Seruan orang nomor satu itu mendapat respon dari Anggota DPR RI Komisi VI bidang Investasi dan BUMN, Nyoman Dhamantra.
Dhamantra menyebut, apabila reklamasi atau ijin proyek itu tidak akan bisa dilakukan jika tidak ada perubahan yang dilakukan oleh Pemprov Bali.
Singkatnya, dahulunya Pemprov Bali meminta supaya ada perubahan Perpres 45 menjadi Perpres 51 sehingga izin proyek itu pun berjalan mulus.
"Jadi, jangan membenturkan masyarakat ke Pusat. Gubernur tidak boleh menggiring opini ke pusat," kata Dhamantra kepada Tribun Bali, Minggu (27/3/2016).
Menurut dia, jika ingin mencabut Perpres, Gubernur Bali mempunyai kewenangan untuk melakukan rekomendasi lagi, jika kawasan Teluk Benoa tidak bisa direklamasi.
Dan ketika masyarakat begitu besar menolak, sambungnya, maka sepatutnya Gubernur Bali mampu mendegarkan masyarakat dan meminta lagi kepada Presiden untuk ijin rekalamasi itu dicabut.
"Bukan malah meletakkan masalah ini ke pusat. Orang awalnya yang meminta adalah Pemprov, kalau sekarang dicabut Pemprov juga berwenang. Jadi pusat itu menuruti daerah, karena kewenangan menyangkut hal itu," katanya.
Dhamantra menyebut, kewenangan itu menyangkut dalam UUD (Undang Undang Dasar) dalam Pasal 18b, yang terdiri dari dua butir.
Butir pertama, yaitu Negara mengakui dan menghormati satuan-satuan pemerintahan daerah yang bersifat khusus atau bersifat istimewa yang diatur dengan Undang-undang.
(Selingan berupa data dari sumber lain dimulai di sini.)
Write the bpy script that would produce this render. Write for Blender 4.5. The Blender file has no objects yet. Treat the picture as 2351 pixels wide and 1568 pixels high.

Ke dua, Negara mengakui dan menghormati kesatuan-kesatuan masyarakat hukum adat serta hak-hak tradisonalnya sepanjang masih hidup dan sesuai dengan perkembangan masyarakat dan prinsip Negara Kesatuan Republik Indonesia, yang diatur dalam undang-undang.
"Sekarang sudah 28 Desa Adat yang menolak, lantas apa yang harus dipikirkan lagi oleh Pemerintah? UU 18b sudah menyatakan dengan tegas. Itu yang harus dijunjung tinggi," katanya.